Hostages, campus antisemitism loom large on minds of March of Living participants at Auschwitz
Cnaan Lidor is The Times of Israel's Jewish World reporter
AUSCHWITZ — Chanting “bring them back,” dozens of Jewish university students from Canada march through the Auschwitz former Nazi camp in Poland while holding up posters of hostages held in Gaza.
“It’s all part of the same thing. The hostages were abducted for the same reason people were murdered here. For being Jewish,” student Evylyn Gorodetzky tells The Times of Israel, explaining the statement she and her friends are making at the annual March of the Living event.
Thousands of Jews ranging from teenagers to Holocaust survivors attend the annual march, which takes place this year in the shadow of the war which began when Hamas attacked Israel on October 7, with terrorists murdering some 1,200 people in Israel and abducting another 252. Dozens of hostages remain in captivity amid fighting in Gaza with negotiations apparently collapsing for a deal that would see their release.
The posters of the hostages came from the Canadian delegation of high school students, Gorodetzky says.
She and other university students say the situation on campuses in Canada is “bad,” “tough, and “terrible,” when asked about antisemitism.
“We’re vocal and we fight,” says Gorodetzky.

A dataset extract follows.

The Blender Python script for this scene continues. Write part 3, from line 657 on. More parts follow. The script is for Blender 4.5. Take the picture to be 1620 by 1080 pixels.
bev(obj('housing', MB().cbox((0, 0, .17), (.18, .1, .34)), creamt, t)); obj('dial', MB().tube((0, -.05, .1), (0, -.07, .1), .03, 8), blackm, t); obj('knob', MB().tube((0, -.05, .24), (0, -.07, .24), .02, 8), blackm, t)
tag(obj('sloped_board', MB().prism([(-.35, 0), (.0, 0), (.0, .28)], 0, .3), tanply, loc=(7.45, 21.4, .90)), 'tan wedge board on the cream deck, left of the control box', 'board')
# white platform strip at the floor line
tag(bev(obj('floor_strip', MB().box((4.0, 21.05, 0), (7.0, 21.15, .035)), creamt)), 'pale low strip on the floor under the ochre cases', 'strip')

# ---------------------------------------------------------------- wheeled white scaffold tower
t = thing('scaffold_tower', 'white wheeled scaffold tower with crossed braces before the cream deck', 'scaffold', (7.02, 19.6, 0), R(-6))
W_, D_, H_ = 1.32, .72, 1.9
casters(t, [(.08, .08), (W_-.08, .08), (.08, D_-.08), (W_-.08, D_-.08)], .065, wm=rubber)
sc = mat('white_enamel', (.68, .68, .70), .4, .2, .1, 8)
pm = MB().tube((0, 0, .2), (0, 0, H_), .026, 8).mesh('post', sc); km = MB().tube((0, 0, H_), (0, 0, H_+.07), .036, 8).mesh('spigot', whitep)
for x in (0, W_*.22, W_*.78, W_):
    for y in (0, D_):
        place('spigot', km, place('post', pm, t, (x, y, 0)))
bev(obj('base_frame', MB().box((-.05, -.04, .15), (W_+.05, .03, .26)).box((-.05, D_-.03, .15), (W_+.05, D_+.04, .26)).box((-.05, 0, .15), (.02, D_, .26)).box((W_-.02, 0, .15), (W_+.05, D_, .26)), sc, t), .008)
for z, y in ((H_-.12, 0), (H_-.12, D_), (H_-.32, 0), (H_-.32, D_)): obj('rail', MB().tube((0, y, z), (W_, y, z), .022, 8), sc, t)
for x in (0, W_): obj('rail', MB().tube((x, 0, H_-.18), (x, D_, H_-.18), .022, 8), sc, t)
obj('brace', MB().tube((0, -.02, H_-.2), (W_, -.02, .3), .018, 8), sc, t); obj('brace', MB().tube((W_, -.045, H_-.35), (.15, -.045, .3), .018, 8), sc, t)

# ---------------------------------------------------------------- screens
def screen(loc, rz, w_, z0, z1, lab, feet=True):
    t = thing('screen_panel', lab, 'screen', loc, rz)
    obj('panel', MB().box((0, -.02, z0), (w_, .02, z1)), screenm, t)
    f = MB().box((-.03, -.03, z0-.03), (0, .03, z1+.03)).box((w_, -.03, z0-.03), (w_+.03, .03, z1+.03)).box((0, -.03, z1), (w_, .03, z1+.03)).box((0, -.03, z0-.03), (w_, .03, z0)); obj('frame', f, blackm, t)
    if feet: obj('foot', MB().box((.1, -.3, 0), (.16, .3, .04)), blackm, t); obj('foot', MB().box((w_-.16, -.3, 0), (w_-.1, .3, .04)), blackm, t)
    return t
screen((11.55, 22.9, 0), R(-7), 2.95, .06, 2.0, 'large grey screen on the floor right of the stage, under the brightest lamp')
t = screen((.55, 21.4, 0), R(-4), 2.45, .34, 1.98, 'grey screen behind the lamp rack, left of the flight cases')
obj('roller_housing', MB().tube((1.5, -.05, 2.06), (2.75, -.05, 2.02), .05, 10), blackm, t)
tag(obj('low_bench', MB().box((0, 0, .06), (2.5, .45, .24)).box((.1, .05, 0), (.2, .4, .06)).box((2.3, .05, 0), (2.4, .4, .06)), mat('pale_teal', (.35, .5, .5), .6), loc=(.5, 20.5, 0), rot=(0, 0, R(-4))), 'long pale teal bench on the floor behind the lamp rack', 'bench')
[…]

“It’s much more about Israel and October 7 this year,” says Tania Stelman Lowy, an educator from Belgium. She heads delegations of Belgian Jews who do not go to Jewish schools and therefore lack the framework for attending the march, which happens annually on Israel’s Holocaust Remembrance Day. Her delegation has 45 students this year.
Benjamin Signer, an 18-year-old high school student from Los Angeles, was supposed to travel with participants in the march from his Jewish school from Poland to Israel after the march, but the Israel leg was canceled after October 7, he says.
“It’s disappointing but it makes this experience, which to me is about Jewish unity, even more significant,” he says.
The unity he sees, Signer adds, “is important because of the isolation we feel as Jews right now. It gives strength going forward in life.”